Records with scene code

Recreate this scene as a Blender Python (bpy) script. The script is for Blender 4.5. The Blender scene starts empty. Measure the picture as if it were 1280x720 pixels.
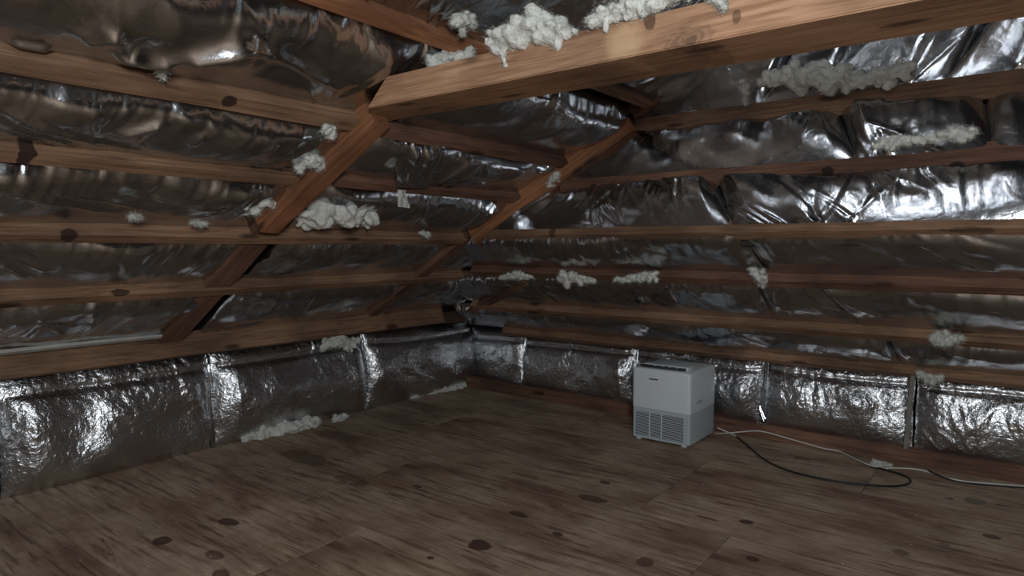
import bpy, bmesh, math, random
import numpy as np
from mathutils import Vector, Matrix, noise as mnoise
random.seed(7)
C = bpy.context.scene.collection
V = Vector

# ------------------------------------------------------------------ camera
FPX, HORIZ, VPX = 822.0, 309.0, 1280.0
PITCH = math.atan((360 - HORIZ) / FPX)
AZ = math.atan((VPX - 640) / math.hypot(FPX, 360 - HORIZ))
CAM = V((-4.665, -4.058, 1.25))
F0 = V((math.cos(AZ), math.sin(AZ), 0)); RT = V((math.sin(AZ), -math.cos(AZ), 0)); UZ = V((0, 0, 1))
FW = F0 * math.cos(PITCH) - UZ * math.sin(PITCH)
UP = F0 * math.sin(PITCH) + UZ * math.cos(PITCH)
cd = bpy.data.cameras.new('camera'); cam = bpy.data.objects.new('camera', cd); C.objects.link(cam)
cd.sensor_width = 36; cd.lens = FPX / 1280 * 36; cd.clip_start = 0.02
M = Matrix((RT, UP, -FW)).transposed().to_4x4(); M.translation = CAM
cam.matrix_world = M
bpy.context.scene.camera = cam

# ------------------------------------------------------------------ world, light, exposure
w = bpy.data.worlds.new('world'); bpy.context.scene.world = w; w.use_nodes = True
w.node_tree.nodes['Background'].inputs[0].default_value = (0.5, 0.6, 0.7, 1)
w.node_tree.nodes['Background'].inputs[1].default_value = 0.004
vs = bpy.context.scene.view_settings
vs.view_transform = 'Standard'; vs.look = 'None'; vs.gamma = 1; vs.use_curve_mapping = False
vs.exposure = -0.15

def lamp(name, loc, radius, power, col):
    l = bpy.data.lights.new(name, 'POINT'); l.shadow_soft_size = radius; l.energy = power; l.color = col
    o = bpy.data.objects.new(name, l); C.objects.link(o); o.location = loc; return o
lamp('work_light', (-4.98, -4.50, 1.62), 0.24, 235, (0.93, 0.97, 1.0))

# ------------------------------------------------------------------ geometry helpers
def ray(x, y): return FW * FPX + RT * (x - 640) + UP * (360 - y)
def hit(x, y, n, k):
    d = ray(x, y); n = V(n); return CAM + d * ((k - n.dot(CAM)) / n.dot(d))
T = 0.65
ZL = 0.739                                    # roof plane height where it meets the left wall (y = -.15)
XS, ZS = -0.31, 0.597
TS = 0.74
XG, ZG, KG = -1.335, 1.358, 0.42
def PL(x, y): return hit(x, y, (0, T, 1), ZL + T * -0.15)              # left slope
def PS(x, y): return hit(x, y, (TS, 0, 1), ZS + TS * XS)               # lower right slope
def PG(x, y): return hit(x, y, (1, 0, -KG), XG - KG * ZG)              # steep end above it
def PZ(x, y, z=0.0): return hit(x, y, (0, 0, 1), z)
def WL(x, y, d=-0.13): return hit(x, y, (0, 1, 0), d)
def WR(x, y, d=-0.28): return hit(x, y, (1, 0, 0), d)
NL = V((0, T, 1)).normalized() * -1           # into the room
NS = V((TS, 0, 1)).normalized() * -1
NG = V((-1, 0, KG)).normalized()

def tag(o, label=None, cat=None, group=None, kind=None):
    if label: o['label'] = label
    if cat: o['category'] = cat
    if group: o['group'] = group
    if kind: o['kind'] = kind
    return o
def link(name, me, mat=None, parent=None):
    o = bpy.data.objects.new(name, me); C.objects.link(o)
    if mat is not None and not me.materials: me.materials.append(mat)
    if parent is not None: o.parent = parent
    return o
def from_bm(name, bm, mat, parent=None, smooth=False):
    me = bpy.data.meshes.new(name); bm.normal_update(); bm.to_mesh(me); bm.free()
    if smooth:
        for p in me.polygons: p.use_smooth = True
    return link(name, me, mat, parent)

# ------------------------------------------------------------------ materials
def newmat(name):
    m = bpy.data.materials.new(name); m.use_nodes = True
    nt = m.node_tree; b = nt.nodes['Principled BSDF']
    return m, nt, b
def N(nt, t, **kw):
    n = nt.nodes.new(t)
    for k, v in kw.items():
        if k in n.inputs: n.inputs[k].default_value = v
        else: setattr(n, k, v)
    return n
def ramp(nt, stops):
    r = nt.nodes.new('ShaderNodeValToRGB')
    while len(r.color_ramp.elements) < len(stops): r.color_ramp.elements.new(0.5)
    for e, (p, c) in zip(r.color_ramp.elements, stops):
        e.position = p; e.color = (*c, 1) if len(c) == 3 else c
    return r
def coords(nt, scale=(1, 1, 1), rnd=True):
    tc = N(nt, 'ShaderNodeTexCoord'); mp = N(nt, 'ShaderNodeMapping')
    mp.inputs['Scale'].default_value = scale
    if rnd:
        oi = N(nt, 'ShaderNodeObjectInfo'); mul = N(nt, 'ShaderNodeVectorMath', operation='MULTIPLY')
        cmb = N(nt, 'ShaderNodeCombineXYZ')
        for i in range(3): nt.links.new(oi.outputs['Random'], cmb.inputs[i])
        nt.links.new(cmb.outputs[0], mul.inputs[0]); mul.inputs[1].default_value = (37, 91, 53)
        add = N(nt, 'ShaderNodeVectorMath', operation='ADD')
        nt.links.new(tc.outputs['Object'], add.inputs[0]); nt.links.new(mul.outputs[0], add.inputs[1])
        nt.links.new(add.outputs[0], mp.inputs[0])
    else: nt.links.new(tc.outputs['Object'], mp.inputs[0])
    return mp.outputs[0]
def mix(nt, fac, a, b, mode='MIX'):
    m = nt.nodes.new('ShaderNodeMix'); m.data_type = 'RGBA'; m.blend_type = mode
    for s, v in ((0, fac), (6, a), (7, b)):
        if hasattr(v, 'is_output'): nt.links.new(v, m.inputs[s])
        else: m.inputs[s].default_value = v if s == 0 else (*v, 1)
    return m.outputs[2]

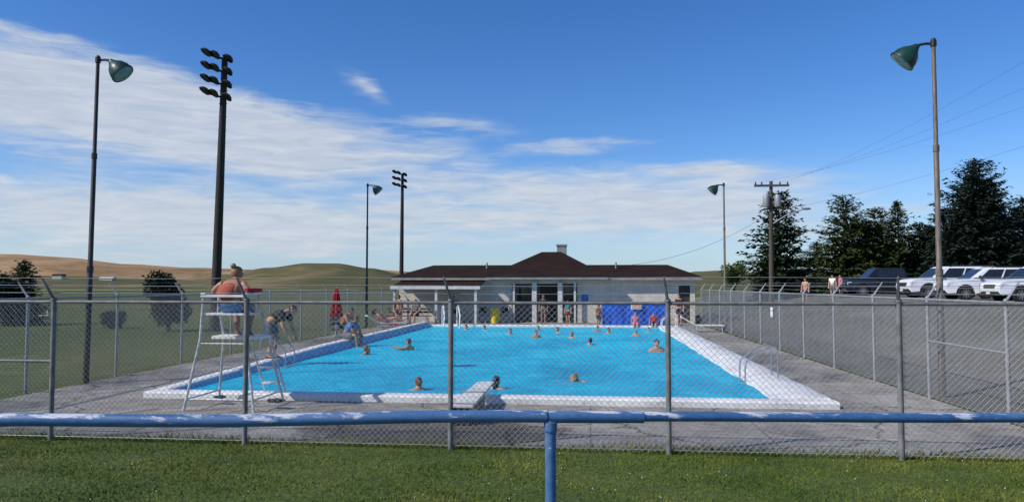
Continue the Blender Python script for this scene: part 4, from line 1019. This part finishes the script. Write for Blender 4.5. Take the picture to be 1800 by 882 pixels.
        sm.obj('door_seam', 'black', r_)
        if kind != 'pickup':
            rr_ = MB(); rr_.tube([(t0+.35, s_*(wt-.08), top-.04), (t0+.5, s_*(wt-.08), top+.03), (t1-.25, s_*(wt-.08), top+.03), (t1-.1, s_*(wt-.08), top-.04)], .018, 6); rr_.obj('roof_rail', 'dark', r_, True)
    k = MB(); k.box(x0-.045, x0+.1, -.50, .50, hood-.42, hood-.20); gr = k.obj('grille', 'dark', r_, False, .03)
    k = MB(); k.box(x0-.056, x0-.043, -.48, .48, hood-.33, hood-.30); k.obj('grille_bar', 'chrome', gr)
    k = MB(); k.box(x0-.075, x0+.2, -.80, .80, .34, .54); k.obj('bumper', 'dark' if kind != 'pickup' else 'chrome', r_, False, .06)
    k = MB(); k.box(x0-.092, x0-.078, -.16, .16, .42, .52); k.obj('number_plate', 'white', r_)
    r_.location = loc; r_.rotation_euler = (0, 0, rot); r_.scale = (sc, sc, sc)
    return r_
def carat(label, kind, paint, px, Yd, rot=0.0, sc=1.0):
    a = (px-900)/F; ratio = (a*CY-SY)/(a*SY+CY); X = ratio*Yd
    L2 = 2.85 if kind == 'pickup' else 2.5
    make_car(label, kind, paint, (X+L2*sc, Yd+.95, hz(X+2)+.02), rot, sc=sc)
carat('black pickup at the left end of the row of parked vehicles', 'pickup', 'carblack', 1487, 52, .0, 1.06)
carat('tall white boxy car parked right of the black pickup', 'suvbox', 'carwhite', 1597, 46.5, .03, 1.1)
carat('white car with dark grille parked third from the left', 'suv', 'carwhite', 1667, 41.5, -.05, 1.0)
carat('white car cut off at the right end of the parked row', 'suvbox', 'carwhite', 1757, 36.3, .02, .97)
for px, d_, s_, lb, kw in ((1415, 48, .95, 'bare chested person standing at the left of the parked vehicles', dict(bottom='navy', skin='skin', hair='short')),
                          (1463, 49, .95, 'person in white shirt standing beside the black pickup', dict(top='white', bottom='greycloth', hair='short', haircol='hairdark')),
                          (1477, 49.5, .9, 'person in pink top standing just left of the black pickup', dict(top='pink', bottom='navy', hair='long', haircol='hairbrown'))):
    q = P(px, d_); person(lb, (q.x, q.y, hz(q.x)+.02), 'stand', PI/2+rnd.uniform(-1, 1), s_, **kw)

# ------------------------------------------------------------------ trees
def conifer(label, px, d_, top, Rr, seed, m='spruce', name='spruce_tree', base=0.02, dens=1.0, tops=1, pw=.8, z0=None):
    r = random.Random(seed); q = P(px, d_); zb = hz(q.x) if z0 is None else z0; H = ZA(top, d_)-zb
    root = thing(name, label, 'tree', (q.x, q.y, zb), 'spruces behind the parked vehicles' if name == 'spruce_tree' else None)
    b = MB(); b.tube([(q.x, q.y, zb), (q.x+.05, q.y, zb+H*.5), (q.x, q.y, zb+H*.97)], [.05+H*.018, .03+H*.01, .015], 9); b.obj('trunk', 'bark', root, True)
    V = []; sc = 1.0 if H > 5 else .5
    leaders = [(0, 0, 1.0)]+[(r.uniform(-.40, .40)*Rr, r.uniform(-.3, .3)*Rr, r.uniform(.76, .93)) for _ in range(tops-1)]
    for (lx, ly, lh) in leaders:
        h = H*lh; rr0 = Rr*(1 if lh == 1 else .75)
        nbr = int(h/(.30*sc)*20*dens)
        for _b in range(nbr):
            t = base+(1-base)*r.random()**1.12
            if t > .985: continue
            z = h*t
            az = r.random()*2*PI
            lobes = 1+.16*math.sin(az*3+seed+t*9)+.12*math.sin(az*5-t*14+seed*2)
            rad = rr0*(1-t)**pw*lobes*(1-.2*max(0, .12-t)/.12)+.10*sc
            ln = rad*(r.uniform(.5, .95) if r.random() < .84 else r.uniform(.95, 1.22))
            dx, dy = math.cos(az), math.sin(az); lift = r.uniform(-.38, -.06)+.50*t*t
            n = max(2, int(ln/(.26*sc)))
            for i in range(n):
                s_ = (i+.4+r.random()*.6)/n
                if s_ < .3 and r.random() < .5: continue
                bx = q.x+lx+dx*ln*s_; by = q.y+ly+dy*ln*s_; bz = zb+z+lift*ln*s_+.16*ln*s_*s_
                for _k in range(3):
                    a2 = az+r.uniform(-1.3, 1.3); L = sc*r.uniform(.20, .48)*(.62+.38*(1-t)); w = L*r.uniform(.16, .30)
                    ox, oy, oz = r.uniform(-.13, .13)*sc, r.uniform(-.13, .13)*sc, r.uniform(-.13, .09)*sc
                    ex, ey, ez = math.cos(a2)*L, math.sin(a2)*L, r.uniform(-.7, .3)*L+.25*t*L
                    sx, sy, sz = -math.sin(a2)*w, math.cos(a2)*w, r.uniform(-1, 1)*w
                    cx, cy, cz = bx+ox, by+oy, bz+oz
                    V += [(cx-ex*.4, cy-ey*.4, cz-ez*.4), (cx+sx+ex*.2, cy+sy+ey*.2, cz+sz), (cx+ex, cy+ey, cz+ez), (cx-sx+ex*.2, cy-sy+ey*.2, cz-sz)]
        for i in range(16):
            zz = zb+h-.07*i*sc; a2 = r.random()*6; V += [(q.x+lx, q.y+ly, zz), (q.x+lx+.06*math.cos(a2), q.y+ly+.06*math.sin(a2), zz+.18*sc), (q.x+lx+(.1+.012*i)*math.cos(a2), q.y+ly+(.1+.012*i)*math.sin(a2), zz+.16*sc), (q.x+lx+.06*math.sin(a2), q.y+ly, zz-.12*sc)]
    V = np.array(V)-np.array([q.x, q.y, zb])
    fastmesh('crown', V, 4, m, root)
    return root
conifer('dense dark spruce behind the utility pole, leftmost of the tall evergreens', 1370, 58, 338, 3.0, 1, 'spruce', dens=1.1, pw=.42)
conifer('broad green spruce standing right of the utility pole lamp arm', 1484, 66, 343, 3.5, 2, 'cedar', dens=1.0, tops=2, pw=.52)
conifer('green spruce behind the black pickup', 1540, 67, 365, 3.3, 3, 'cedar', dens=1.0, tops=3, pw=.5)
conifer('thin pointed spruce left of the large blue spruce', 1580, 70, 352, 2.9, 4, 'cedar', dens=.9, pw=.75)
conifer('short spruce behind the tall white car', 1618, 70, 392, 3.0, 5, 'spruce', dens=.9, tops=2, pw=.5)
conifer('largest dark blue green spruce behind the parked white cars', 1720, 62, 279, 5.0, 6, 'spruceblue', dens=1.15, tops=3, pw=.55)
conifer('spruce at the right edge of the picture behind the last white car', 1800, 66, 345, 4.0, 7, 'spruceblue', dens=1.0, tops=2, pw=.55)
conifer('lower dark spruce left of the largest spruce', 1660, 68, 366, 3.1, 8, 'spruceblue', dens=.9, tops=2, pw=.5)
conifer('low green spruce in the gap behind the standing people', 1436, 70, 425, 2.6, 12, 'spruce', dens=.8, pw=.5)
conifer('small dark conifer at the far left beyond the field fence', 42, 38, 458, 1.25, 9, 'juniper', 'conifer_tree', dens=1.1, pw=.5, z0=0)
def bush(label, px, d_, top, bot, Rr, seed, m, name='shrub', trunk=.15, n=2600, cat='shrub', size=.11):
    r = random.Random(seed); q = P(px, d_); zt = ZA(top, d_); zb = max(hz(q.x), ZA(bot, d_)) if hz(q.x) > 0 else 0; H = zt-zb
    root = thing(name, label, cat, (q.x, q.y, zb))
    b = MB()
    for k in range(4):
        a = k*1.7; b.tube([(q.x+.03*math.cos(a), q.y+.03*math.sin(a), zb), (q.x+Rr*.25*math.cos(a), q.y+Rr*.25*math.sin(a), zb+H*.55)], [.05, .02], 6)
    b.obj('stem', 'bark', root, True)
    lumps = [(r.uniform(-.55, .55)*Rr, r.uniform(-.5, .5)*Rr, H*r.uniform(.35, .8), Rr*r.uniform(.38, .6)) for _ in range(9)]+[(0, 0, H*.5, Rr*.7)]
    V = []
    for i in range(n):
        lx, ly, lz, lr = lumps[r.randrange(len(lumps))]
        th, ph = r.random()*2*PI, math.acos(r.uniform(-1, 1)); k = lr*(r.random()**.35)*r.uniform(.85, 1.12)
        c = Vector((lx+k*math.sin(ph)*math.cos(th), ly+k*math.sin(ph)*math.sin(th), min(H*1.02, max(H*trunk, lz+k*math.cos(ph)*1.25))))
        u = Vector((r.gauss(0, 1), r.gauss(0, 1), r.gauss(0, 1)+.4)).normalized(); w = u.cross(Vector((r.gauss(0, 1), r.gauss(0, 1), r.gauss(0, 1)))).normalized(); L = size*r.uniform(.6, 1.4)
        V += [tuple(c), tuple(c+u*L*.5+w*L*.28), tuple(c+u*L), tuple(c+u*L*.5-w*L*.28)]
    fastmesh('crown', np.array(V), 4, m, root)
bush('dark rounded juniper standing in the field left of the lifeguard chair', 298, 33, 482, 580, 1.05, 21, 'juniper', 'juniper_tree', .10, 7000, 'tree', .16)
bush('low dark shrub in the field near the left fence', 200, 35, 551, 580, .55, 22, 'juniper', 'shrub', .02, 1800, size=.14)
bush('small leafy tree beside the far right pole lamp', 1290, 76, 458, 515, 1.5, 23, 'leafy', 'leafy_tree', .1, 2600, 'tree', .24)
bush('tall dark bush at the left edge of the picture', -2, 37, 480, 575, 1.0, 24, 'juniper', 'shrub', .05, 4200, size=.15)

» Written request
Retype the records above word for word, from their first line through the line containing "vs.exposure = -0.15", and leave out every picture.

» Final result
Recreate this scene as a Blender Python (bpy) script. The script is for Blender 4.5. The Blender scene starts empty. Measure the picture as if it were 1280x720 pixels.
import bpy, bmesh, math, random
import numpy as np
from mathutils import Vector, Matrix, noise as mnoise
random.seed(7)
C = bpy.context.scene.collection
V = Vector

# ------------------------------------------------------------------ camera
FPX, HORIZ, VPX = 822.0, 309.0, 1280.0
PITCH = math.atan((360 - HORIZ) / FPX)
AZ = math.atan((VPX - 640) / math.hypot(FPX, 360 - HORIZ))
CAM = V((-4.665, -4.058, 1.25))
F0 = V((math.cos(AZ), math.sin(AZ), 0)); RT = V((math.sin(AZ), -math.cos(AZ), 0)); UZ = V((0, 0, 1))
FW = F0 * math.cos(PITCH) - UZ * math.sin(PITCH)
UP = F0 * math.sin(PITCH) + UZ * math.cos(PITCH)
cd = bpy.data.cameras.new('camera'); cam = bpy.data.objects.new('camera', cd); C.objects.link(cam)
cd.sensor_width = 36; cd.lens = FPX / 1280 * 36; cd.clip_start = 0.02
M = Matrix((RT, UP, -FW)).transposed().to_4x4(); M.translation = CAM
cam.matrix_world = M
bpy.context.scene.camera = cam

# ------------------------------------------------------------------ world, light, exposure
w = bpy.data.worlds.new('world'); bpy.context.scene.world = w; w.use_nodes = True
w.node_tree.nodes['Background'].inputs[0].default_value = (0.5, 0.6, 0.7, 1)
w.node_tree.nodes['Background'].inputs[1].default_value = 0.004
vs = bpy.context.scene.view_settings
vs.view_transform = 'Standard'; vs.look = 'None'; vs.gamma = 1; vs.use_curve_mapping = False
vs.exposure = -0.15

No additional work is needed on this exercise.